“Around the time I began sitting in on my aunties' jam sessions and hanging around in the clubs, I began to get hipped in a little more to reality: There were an awful lot of good piano players, and not nearly enough jobs to go around. How was I ever going to compete with killer players like Tuts Washington? Salvador Doucette? Herbert Santina? Professor Longhair himself? And the list only began there.”

–Dr. John, Under a Hoodoo Moon

Of all the great musicians to come out of New Orleans it seems like a large number of them were piano players. Mac Rebennack–or Dr. John as he would be billed starting in the late 1960s–was destined to become part of that history. Although he had built a sturdy reputation as a teenage A&R man and guitarist, fate stepped in. On Christmas Eve 1961 Dr. John was involved in a fight between his bandmate Ronnie Barron and the owner of the Florida hotel they were staying in. As he recalls in his autobiography:

“I went to get the gun out of the guy's hand. We wrestled for it. I thought my left hand was over the handle, but I was actually grabbing the barrel. I beat the guy's hand against the bricks trying to get the gun away from him, and the gun went off. I looked down and saw the ring finger of my left hand, my fretting hand, hanging by a thread.”

Now fifty years later–and stitched together and as good as ever–Dr. John and his piano will headline both nights of this weekend's Long Beach Bayou Festival. Let's explore some of his inspirations within.

JELLY ROLL MORTON

The New Orleans piano tradition stretches back well over 100 years starting with Jelly Roll Morton, the flashy pimp and self-proclaimed “inventor of jazz,” who set the bar pretty high for those who dared to follow. He had a good nickname, a great voice, a penchant for recreational drugs and a powerhouse left hand that could demolish any song he felt like playing. That template proved flawless.

PROFESSOR LONGHAIR

Although they were northerners, pianists like Meade Lux Lewis and Fats Waller followed Morton's lead and turned the piano into a rollicking piece of furniture. Fats Domino and Professor Longhair emerged from mid-century New Orleans equipped with the ability to take the music even further. Domino, the hulking showman, got all the record sales but it is generally acknowledged by other musicians that the more influential pianist was Professor Longhair.

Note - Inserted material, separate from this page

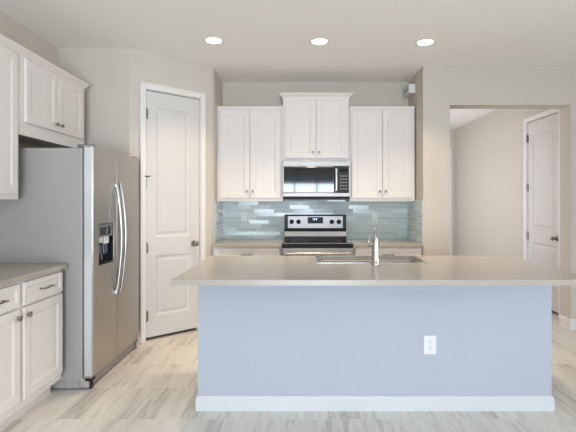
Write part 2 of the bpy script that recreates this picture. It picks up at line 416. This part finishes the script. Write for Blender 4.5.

“Professor Longhair was the guardian angel of the roots of New Orleans music,” wrote Dr. John. “He was a one-of-a-kind musician and man, and he defined a certain style of rhumba-boogie funk that was New Orleans R&B from the late 1940s all the way through to his death in 1980. All New Orleans pianists today owe Fess. He was the guru, godfather and spiritual root doctor of all that came under him.”

Fess' spidery right hand and driving left could move at any pace. Each note sliding effortlessly into the next. In the above clip, with a little help from the Meters, Fess shows off his glistening fills and unmistakable yodel.

JAMES BOOKER

What James Booker lacked in clever nicknames he more than made up for in flash. Although only a couple of years older than Dr John, Booker, with his bedazzled eye patch and mouthful of shark's teeth, was the ultimate dandy with the skills to back it up.

Dr. John couldn't have been more in awe: “Booker could play it all – stride piano, butterfly, boogie, all the other New Orleans styles, the Chicago styles, the Memphis styles, the Texas styles, the California styles, bebop, avant-garde jazz, classical, even pop! I consider him to be a genius.”

Despite his hard living, Booker had a graceful touch on the piano. His photographic memory could summon anything on a whim adding a playful quality that few others could match. In the above clip, he is more than ready for his closeup.

DR. JOHN (OF COURSE!)

Dr. John's style falls somewhere in the middle of these piano gods. For the last thirty years, alongside Allen Toussaint, he has carried the torch for the Crescent City sound. His barrelhouse hands, ring finger or not, can play virtually anything you throw at him and his smoky growl is one of the most distinctive voices in popular music. In this clip, despite looking a little dope-sick and disoriented, Dr. John still manages to slay Ray Charles' hit “Mess Around.”

“The hardest thing to do is let the spirituality flow and turn the meat on,” advises Dr. John. “Doing that is creating art, radiating the 88s. When you do that, you've achieved something.”